Orchestra Announces Wunderkind As Music Director
18 May 2007
MEDIA RELEASE
National Orchestra Announces Wunderkind As Music Director
"After the interval came the hour of glory of conductor Pietari Inkinen. From the first until the last bar there was the deepest mutual agreement, as if the Radiophilharmonie and the conductor were good, old friends. And who knows: maybe, one day they will be." Hannoversche Allgemeine Zeitung February 2007
A momentous event in the life of any symphony orchestra is the appointment of its Music Director. After a two-year international search, the New Zealand Symphony Orchestra announces Pietari Inkinen as Music Director from 2008.
Chief Executive Peter Walls commented today, "I am delighted that Pietari Inkinen will be the NZSO's next Music Director. He is a brilliant musician and is already providing immense musical stimulation to our players and audiences. Already, too, we've become aware of some of Pietari's illustrious friends who are keen to come and work with him here as soloists and our early discussions with him about his artistic vision suggests that we are in for exciting times." This brilliant young Finnish conductor has been the rising star of the international music scene for some time now, and there is no doubt that this appointment will attract a standing ovation around the globe. He becomes part of a trend that sees major orchestras looking for music directors with extraordinary promise - orchestras such as The Los Angeles Philharmonic who recently appointed 26 year-old Gustavo Dudamel, and the Rotterdam Philharmonic who has chosen Yannick Nézet-Séguin (aged 32) to succeed the legendary Valéry Gergiev.

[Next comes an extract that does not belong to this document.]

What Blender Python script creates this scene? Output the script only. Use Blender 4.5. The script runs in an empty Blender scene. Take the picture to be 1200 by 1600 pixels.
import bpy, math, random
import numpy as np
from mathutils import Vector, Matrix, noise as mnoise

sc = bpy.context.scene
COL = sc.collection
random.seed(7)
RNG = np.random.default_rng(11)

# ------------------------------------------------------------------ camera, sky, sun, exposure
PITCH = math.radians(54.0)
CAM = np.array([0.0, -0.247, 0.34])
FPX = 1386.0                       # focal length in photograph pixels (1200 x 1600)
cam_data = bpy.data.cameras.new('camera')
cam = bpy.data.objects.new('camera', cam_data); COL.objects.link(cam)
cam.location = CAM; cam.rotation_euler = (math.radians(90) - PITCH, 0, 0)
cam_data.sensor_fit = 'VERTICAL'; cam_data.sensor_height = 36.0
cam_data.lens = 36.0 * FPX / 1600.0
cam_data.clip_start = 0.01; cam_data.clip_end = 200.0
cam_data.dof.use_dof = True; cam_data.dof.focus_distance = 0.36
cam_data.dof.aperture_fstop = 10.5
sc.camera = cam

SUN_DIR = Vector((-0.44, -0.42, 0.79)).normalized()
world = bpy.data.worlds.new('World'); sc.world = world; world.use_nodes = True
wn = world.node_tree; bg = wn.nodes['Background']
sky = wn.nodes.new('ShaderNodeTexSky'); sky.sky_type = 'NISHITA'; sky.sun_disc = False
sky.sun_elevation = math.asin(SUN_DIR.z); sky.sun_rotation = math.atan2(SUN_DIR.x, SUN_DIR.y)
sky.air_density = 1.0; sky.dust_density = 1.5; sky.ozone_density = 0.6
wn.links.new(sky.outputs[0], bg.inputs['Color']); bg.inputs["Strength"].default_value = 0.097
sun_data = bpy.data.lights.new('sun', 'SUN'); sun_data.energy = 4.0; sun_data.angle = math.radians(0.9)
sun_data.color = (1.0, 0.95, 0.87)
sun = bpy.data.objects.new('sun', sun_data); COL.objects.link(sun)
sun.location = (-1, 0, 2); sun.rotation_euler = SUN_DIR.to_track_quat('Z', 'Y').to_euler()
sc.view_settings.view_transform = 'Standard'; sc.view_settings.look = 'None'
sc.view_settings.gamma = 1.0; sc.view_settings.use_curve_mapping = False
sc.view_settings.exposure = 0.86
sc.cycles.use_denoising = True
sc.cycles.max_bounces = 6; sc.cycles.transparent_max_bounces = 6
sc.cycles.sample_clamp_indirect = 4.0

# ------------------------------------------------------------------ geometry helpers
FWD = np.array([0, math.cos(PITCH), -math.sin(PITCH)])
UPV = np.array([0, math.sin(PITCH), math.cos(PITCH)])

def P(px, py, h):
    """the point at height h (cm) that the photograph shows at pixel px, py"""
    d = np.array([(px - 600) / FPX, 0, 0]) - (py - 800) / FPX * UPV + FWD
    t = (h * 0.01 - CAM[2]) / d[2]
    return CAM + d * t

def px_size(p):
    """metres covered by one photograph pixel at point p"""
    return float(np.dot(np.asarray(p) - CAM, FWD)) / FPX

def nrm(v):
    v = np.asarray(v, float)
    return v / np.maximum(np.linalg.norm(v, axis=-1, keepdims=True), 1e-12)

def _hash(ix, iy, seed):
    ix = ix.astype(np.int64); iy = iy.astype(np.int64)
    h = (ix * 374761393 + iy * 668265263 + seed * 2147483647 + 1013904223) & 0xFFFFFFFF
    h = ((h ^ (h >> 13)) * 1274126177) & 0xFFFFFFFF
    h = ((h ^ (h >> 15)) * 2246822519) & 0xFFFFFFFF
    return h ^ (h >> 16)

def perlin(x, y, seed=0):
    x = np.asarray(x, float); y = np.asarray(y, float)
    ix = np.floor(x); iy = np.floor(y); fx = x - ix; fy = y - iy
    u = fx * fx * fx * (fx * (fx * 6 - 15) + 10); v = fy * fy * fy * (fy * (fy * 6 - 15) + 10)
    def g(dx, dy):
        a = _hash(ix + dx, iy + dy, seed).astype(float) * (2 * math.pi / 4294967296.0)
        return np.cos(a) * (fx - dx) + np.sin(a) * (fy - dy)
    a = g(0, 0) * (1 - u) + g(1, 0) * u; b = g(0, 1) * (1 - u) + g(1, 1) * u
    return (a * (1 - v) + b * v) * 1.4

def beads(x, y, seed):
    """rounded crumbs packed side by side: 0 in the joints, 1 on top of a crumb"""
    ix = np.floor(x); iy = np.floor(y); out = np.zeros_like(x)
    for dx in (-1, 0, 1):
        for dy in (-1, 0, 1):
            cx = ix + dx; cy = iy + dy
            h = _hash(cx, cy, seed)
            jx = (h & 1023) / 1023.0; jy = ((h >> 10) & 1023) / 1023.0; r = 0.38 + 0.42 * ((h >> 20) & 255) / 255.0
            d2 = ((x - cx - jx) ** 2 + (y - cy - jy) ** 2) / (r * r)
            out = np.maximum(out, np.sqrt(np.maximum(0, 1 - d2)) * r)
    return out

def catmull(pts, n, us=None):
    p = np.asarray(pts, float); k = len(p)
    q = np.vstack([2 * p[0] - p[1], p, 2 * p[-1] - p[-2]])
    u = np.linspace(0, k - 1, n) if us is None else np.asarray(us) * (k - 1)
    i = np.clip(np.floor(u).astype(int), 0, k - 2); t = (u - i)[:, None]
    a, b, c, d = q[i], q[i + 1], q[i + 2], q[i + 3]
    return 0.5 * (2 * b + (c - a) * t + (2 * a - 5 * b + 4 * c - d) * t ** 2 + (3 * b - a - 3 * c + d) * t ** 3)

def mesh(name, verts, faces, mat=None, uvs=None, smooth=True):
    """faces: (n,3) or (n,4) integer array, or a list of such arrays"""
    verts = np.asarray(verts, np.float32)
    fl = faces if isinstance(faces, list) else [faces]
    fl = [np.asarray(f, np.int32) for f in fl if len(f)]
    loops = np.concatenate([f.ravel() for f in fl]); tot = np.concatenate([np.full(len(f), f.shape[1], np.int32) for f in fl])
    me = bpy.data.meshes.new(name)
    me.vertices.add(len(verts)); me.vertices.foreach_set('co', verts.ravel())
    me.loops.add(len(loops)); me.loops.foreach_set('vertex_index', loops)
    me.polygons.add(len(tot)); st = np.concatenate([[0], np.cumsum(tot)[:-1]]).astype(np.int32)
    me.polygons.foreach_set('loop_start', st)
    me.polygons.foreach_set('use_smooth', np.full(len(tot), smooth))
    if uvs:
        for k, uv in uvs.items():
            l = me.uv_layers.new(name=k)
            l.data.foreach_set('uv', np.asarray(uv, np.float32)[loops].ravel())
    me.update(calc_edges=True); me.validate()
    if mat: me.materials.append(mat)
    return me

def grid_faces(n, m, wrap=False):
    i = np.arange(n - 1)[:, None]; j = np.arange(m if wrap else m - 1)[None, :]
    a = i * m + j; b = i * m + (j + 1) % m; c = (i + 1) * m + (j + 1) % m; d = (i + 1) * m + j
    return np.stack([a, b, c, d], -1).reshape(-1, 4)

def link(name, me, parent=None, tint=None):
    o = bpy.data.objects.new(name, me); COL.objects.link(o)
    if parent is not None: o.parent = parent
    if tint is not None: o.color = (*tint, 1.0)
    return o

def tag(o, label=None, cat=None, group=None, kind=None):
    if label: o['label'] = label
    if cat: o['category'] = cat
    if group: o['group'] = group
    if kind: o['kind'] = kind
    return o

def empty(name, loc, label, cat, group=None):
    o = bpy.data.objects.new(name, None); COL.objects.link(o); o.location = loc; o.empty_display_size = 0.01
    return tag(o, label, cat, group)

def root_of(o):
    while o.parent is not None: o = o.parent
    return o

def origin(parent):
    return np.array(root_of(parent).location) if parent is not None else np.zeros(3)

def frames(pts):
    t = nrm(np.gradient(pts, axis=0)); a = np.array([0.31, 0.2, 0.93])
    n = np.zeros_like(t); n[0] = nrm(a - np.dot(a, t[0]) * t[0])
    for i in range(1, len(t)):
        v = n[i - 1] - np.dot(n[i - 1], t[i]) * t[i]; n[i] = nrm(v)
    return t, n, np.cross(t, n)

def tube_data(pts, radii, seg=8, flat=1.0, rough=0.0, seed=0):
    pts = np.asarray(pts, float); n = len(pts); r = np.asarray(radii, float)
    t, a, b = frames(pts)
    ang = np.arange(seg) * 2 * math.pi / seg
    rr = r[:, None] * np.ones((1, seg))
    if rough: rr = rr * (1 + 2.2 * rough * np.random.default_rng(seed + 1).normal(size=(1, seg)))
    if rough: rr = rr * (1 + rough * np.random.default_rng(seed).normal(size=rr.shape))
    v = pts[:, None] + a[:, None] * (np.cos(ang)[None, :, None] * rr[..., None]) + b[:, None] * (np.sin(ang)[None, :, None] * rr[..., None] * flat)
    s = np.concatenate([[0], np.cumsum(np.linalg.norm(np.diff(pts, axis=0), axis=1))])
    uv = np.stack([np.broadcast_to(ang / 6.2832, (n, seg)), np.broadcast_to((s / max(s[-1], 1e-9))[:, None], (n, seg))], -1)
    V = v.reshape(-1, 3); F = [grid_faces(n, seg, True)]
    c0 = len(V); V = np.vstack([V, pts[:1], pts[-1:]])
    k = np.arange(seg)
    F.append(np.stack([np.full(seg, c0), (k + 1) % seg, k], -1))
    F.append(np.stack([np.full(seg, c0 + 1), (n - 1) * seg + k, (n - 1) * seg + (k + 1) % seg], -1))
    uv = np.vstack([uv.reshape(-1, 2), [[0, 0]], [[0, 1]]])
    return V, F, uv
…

Of his new position, Maestro Inkinen said, "I am absolutely thrilled to be appointed Music Director of an orchestra that has a high artistic standard recognised both nationally and internationally. Right from my first encounter of the orchestra, when rehearsing in January 2006, I saw that these musicians were highly committed to presenting New Zealand classical music with a freshness that is contagious. I am looking forward to touring both internationally and around the country, sharing this wonderful orchestra with their audiences."
Inkinen has a stellar career and is now conducting major orchestras in Europe and the United States. In the near future, for example, he will conduct the BBC Symphony, the Leipzig Gewandhaus Orchestra, Bayerische Rundfunk Orchestra, Maggio Musicale, Japan Philharmonic and the Cincinatti Symphony. Inkinen is also highly regarded as a violinist. He is charismatic, has a past history of playing in rock groups (and soccer teams) and offers the NZSO an opportunity to reach out to diverse audiences.
Though Pietari is yet to roll out his entire artistic vision for the NZSO, audiences can expect the quality bar to be raised even higher, concerts that will thrill and excite, new recordings on the shelves (or in e-music libraries), and a greater international profile. Already major guest artists have indicated their desire to work with Inkinen and his new orchestra.
Wherever he goes, Pietari Inkinen makes an impact. In the US he is named as one of the American Symphony Orchestra League's 2007 emerging artists, and is a preferred recording artist for the Naxos CD label. John Button summed up the Inkinen experience in his review last week for The Dominion Post "superb playing and brilliant conducting."
Pietari Inkinen succeeds James Judd, who stepped down as Music Director at the end of March (and now holds the honorary position of Music Director Emeritus). It is expected that Inkinen will spend 10 - 12 weeks each year in New Zealand with subscription season performances, recordings, special projects and artistic matters.
Audiences in New Zealand won't have to wait long to see him again this year - he is back with us in July to conduct eight concerts with Canadian violinist Leila Josefowicz in programmes that include works by Mendelssohn, Stravinsky, Shostakovich and New Zealand's Anthony Ritchie - and two works by his own nation's pre-eminent composer, Jean Sibelius.